A história de Garcilaso, porém, aumentou minhas dúvidas sobre as grandes fortificações que se alteavam muito acima de mim. Olhando para elas, achei que podiam, na verdade, ter sido construídas antes da era dos incas e por uma raça infinitamente mais antiga e tecnicamente mais avançada. Não pela primeira vez, lembrei-me de como era difícil para arqueólogos fornecer datas exatas para obras de construção, como estradas e muralhas de pedra, que não continham compostos orgânicos. O teste com o rádio-carbono era inútil nessas circunstâncias, como também a termoluminescência. E embora novos testes promissores, como a datação de rochas pelo Cloro-36, estivessem sendo desenvolvidos na ocasião, seu emprego ainda era coisa para o futuro.

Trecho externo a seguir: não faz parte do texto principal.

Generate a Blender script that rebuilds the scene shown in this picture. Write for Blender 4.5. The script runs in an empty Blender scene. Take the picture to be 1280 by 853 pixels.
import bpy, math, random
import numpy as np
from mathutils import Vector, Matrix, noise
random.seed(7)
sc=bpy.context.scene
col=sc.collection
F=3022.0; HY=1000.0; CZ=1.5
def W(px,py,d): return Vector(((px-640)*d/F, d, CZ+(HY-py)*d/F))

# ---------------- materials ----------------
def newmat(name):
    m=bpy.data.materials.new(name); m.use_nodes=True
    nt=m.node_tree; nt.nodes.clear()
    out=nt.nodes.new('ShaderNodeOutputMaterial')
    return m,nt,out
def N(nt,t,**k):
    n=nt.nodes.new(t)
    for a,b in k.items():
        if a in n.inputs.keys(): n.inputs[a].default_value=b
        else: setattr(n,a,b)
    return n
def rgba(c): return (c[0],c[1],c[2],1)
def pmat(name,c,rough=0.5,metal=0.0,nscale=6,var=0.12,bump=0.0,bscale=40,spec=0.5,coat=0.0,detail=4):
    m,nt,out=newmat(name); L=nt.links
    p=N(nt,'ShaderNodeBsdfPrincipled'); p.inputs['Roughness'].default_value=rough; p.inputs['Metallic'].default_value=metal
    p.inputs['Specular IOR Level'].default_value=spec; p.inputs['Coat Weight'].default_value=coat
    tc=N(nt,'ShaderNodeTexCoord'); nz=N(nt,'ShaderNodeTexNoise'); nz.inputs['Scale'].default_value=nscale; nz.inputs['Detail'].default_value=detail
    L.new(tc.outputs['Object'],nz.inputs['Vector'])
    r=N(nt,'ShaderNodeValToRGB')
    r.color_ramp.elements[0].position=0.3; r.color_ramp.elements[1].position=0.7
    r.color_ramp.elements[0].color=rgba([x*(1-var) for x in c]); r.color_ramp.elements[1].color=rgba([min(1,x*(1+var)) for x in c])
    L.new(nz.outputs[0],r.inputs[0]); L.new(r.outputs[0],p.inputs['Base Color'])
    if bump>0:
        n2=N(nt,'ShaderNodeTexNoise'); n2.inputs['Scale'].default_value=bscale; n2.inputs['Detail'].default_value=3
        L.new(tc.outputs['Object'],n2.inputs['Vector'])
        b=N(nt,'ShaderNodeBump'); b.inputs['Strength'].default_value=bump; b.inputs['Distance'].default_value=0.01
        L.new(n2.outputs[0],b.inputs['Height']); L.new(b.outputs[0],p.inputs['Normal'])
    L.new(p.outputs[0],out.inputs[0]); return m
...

Dependendo de progressos ulteriores neste último campo, por conseguinte, a cronologia dos “especialistas” era ainda, na maior parte, resultado de formulação de palpites e pressupostos subjetivos. Uma vez que se sabia que os incas haviam usado extensivamente a fortaleza de Sacsayhuaman, eu podia facilmente compreender o motivo da suposição de que eles a tinham construído. Os incas, com igual probabilidade, poderiam muito bem ter encontrado as estruturas já de pé e as ocupado. Se assim, quem tinham sido os construtores originais? Os Viracochas, diziam os mitos antigos, os estranhos barbudos, de pele branca, os “refulgentes”, os “soldados fiéis”.

Incas

Enquanto viajávamos, continuei a estudar os relatos de aventureiros espanhóis e de etnógrafos dos séculos XVI e XVII, que haviam registrado fielmente as tradições antigas dos índios peruanos antes do contato com os europeus. O fato particularmente notável nessas tradições era a ênfase repetida em que a chegada dos Viracochas estivera ligada a um dilúvio terrível, que havia varrido a terra e destruído a maior parte da humanidade.